Boing Boing Staging

Enthralling Books: Nicholas Nickleby by Charles Dickens

This is one in a series of essays about enthralling books. I asked my friends and colleagues to recommend a book that took over their life. I told them the book didn’t have to be a literary masterpiece. The only thing that mattered was that the book captivated them and carried them into the world within its pages, making them ignore the world around them. I asked: “Did you shirk responsibilities so you could read it? Did you call in sick? Did you read it until dawn? That’s the book I want you to tell us about!” See all the essays in the Enthralling Book series here. — Mark

Nicholas Nickleby by Charles Dickens

An enthralling book, I reckon, is a function of two things: the book’s virtues itself and one’s opportunity to be enthralled. Back in my high school days, I had enough time on my hands that I could throw myself into a big fat novel and plow my way through it in three or four days (particularly in the summer). I took on most of the best selling potboilers by Irving Wallace, Leon Uris, and James Michener and considered myself reasonably engaged.

But for true enthrallment, I have to point to that icon of adolescent true-believerhood, Ayn Rand’s Atlas Shrugged. So help me, I read through my Signet mass paperback edition twice, underlining passages, and taxing the binding to the point that I had to rubberband my copy to keep its pages together. I may have been 16 at the time.

Is Atlas Shrugged a great book? Not as I see things now. But Ayn Rand had the knack of writing with a total conviction that appealed to teenagers seeking a grand belief system. She was also influenced by (and a defender of) novelists in the vein of Alexander Dumas, and some of this rubbed off on her novels. Engrossing reads, especially for the young.

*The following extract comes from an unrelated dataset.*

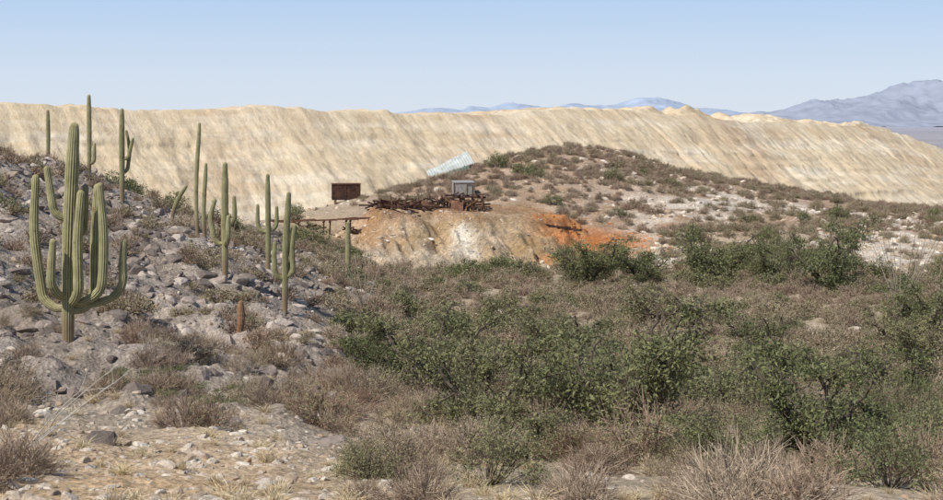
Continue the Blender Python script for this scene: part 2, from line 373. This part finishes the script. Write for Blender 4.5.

But my favorite enthralling book is Charles Dickens’ Nicholas Nickleby. I came to Dickens late in life. I had to read Great Expectations and Oliver Twist in high school English classes, but I’d not been won over by either book. Decades later, I came upon a facsimile edition of Dickens’ original Nicholas Nickleby’s monthly chapter editions, illustrations included, and took a chance. Once I began reading, I was totally sucked in.

As I later learned, this was from Dickens’ early prime period, prior to the death of his wife’s sister, on whom he had a secret crush. After her very premature death, Dickens settled into a quasi-tragic mode in his books. But Nicholas Nickleby preceded that. Not that NN isn’t full of tragedy and misery, but it is so over-the-top and the descriptions so droll that I found myself laughing out loud at the oddest junctures.

My enjoyment was enhanced by Phiz’s illustrations which capture and drive home the book’s overall farcical tone, and by the reproduction of all the ads that ran in the original periodical monthly chapters. (Aromatic Spirits of Vinegar! Labern’s Botanic Cream! Eight Day Clocks!) It’s a pity that this edition, originally published by the University of Pennsylvania Press in 1982, is now out of print; it’s the next best thing to time travel. As is Nicholas Nickleby, no matter what edition you pick up. If you’ve never read it, I encourage you to give it a go. You’re in for a grand time.